You are given a set \( A \) consisting of \( n \) positive integers. Define the set \( A' \) as the set of all non-negative integers \( x \) such that \( x \) can be represented as a sum of some (possibly repeated) elements from \( A \). Formally, a non-negative integer \( x \) belongs to \( A' \) if and only if there exist non-negative integers \( c_1,c_2,\dots, c_n \) with

[ x = c_1 \cdot a_1 + c_2 \cdot a_2 + \cdots + c_n \cdot a_n, ]

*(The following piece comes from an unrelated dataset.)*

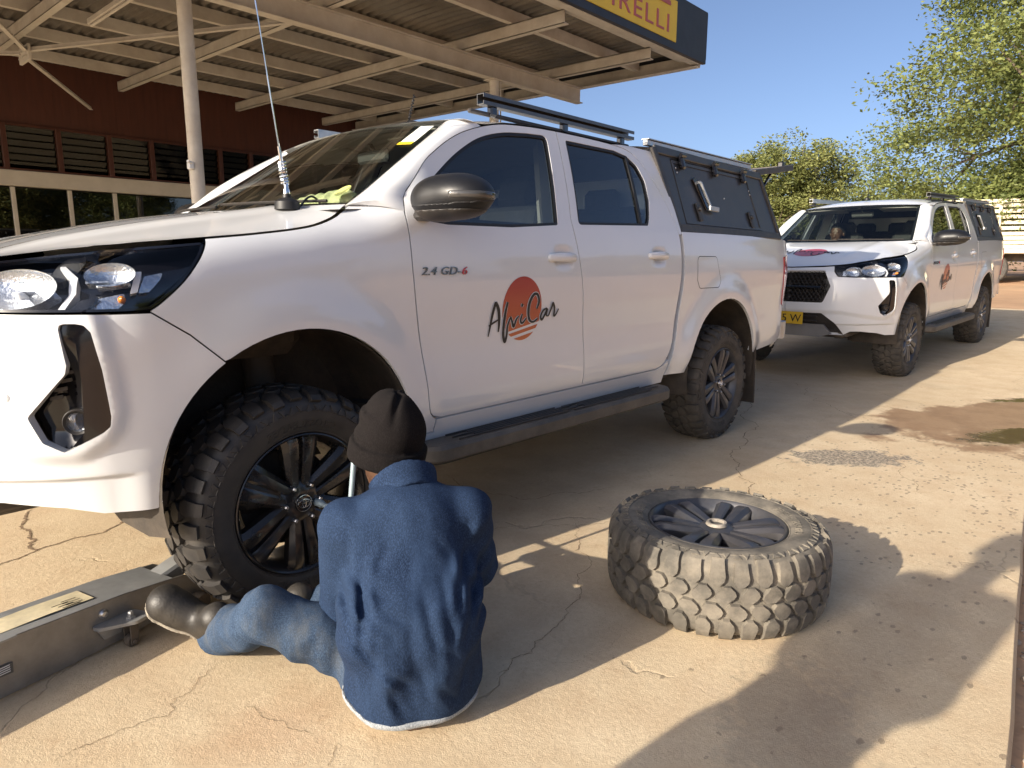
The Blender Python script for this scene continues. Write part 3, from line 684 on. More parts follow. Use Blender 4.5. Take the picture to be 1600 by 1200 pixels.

where \( a_1,a_2,\dots, a_n \) are the elements in \( A \). Note that by convention the sum using zero elements (i.e. all \( c_i = 0 \)) is taken as \( 0 \), so \( 0 \) always belongs to \( A' \).

Your task is to answer \( q \) queries. For each query, you are given an integer \( x \); determine whether \( x \) belongs to \( A' \) (i.e. whether it can be represented as a sum of the elements of \( A \)).

Example: If \( A = \{2, 5, 7\} \), then some numbers in \( A' \) are:

• \( 0 \) (using 0 coins)
• \( 2 \) (\( 2 \) alone)
• \( 4 \) (\( 2+2 \))
• \( 12 \) (for example, \( 5+7 \) or \( 2+2+2+2+2+2 \))

However, numbers like \( 1 \) and \( 3 \) cannot be represented as sums of elements of \( A \), and thus do not belong to \( A' \).

inputFormat

The input is given in the following format:

n
a1 a2 ... an
q
x1
x2
... 
 xq

Where:

• The first line contains a single integer \( n \), the number of elements in \( A \).
• The second line contains \( n \) space-separated positive integers \( a_1, a_2, \dots, a_n \).
• The third line contains a single integer \( q \), the number of queries.
• Each of the next \( q \) lines contains a single integer \( x \) representing a query.

outputFormat

For each query, print a single line containing YES if \( x \) can be represented as a sum of the provided numbers (with repetition allowed), or NO otherwise.

sample

3
2 5 7
4
0
1
4
12

YES
NO
YES
YES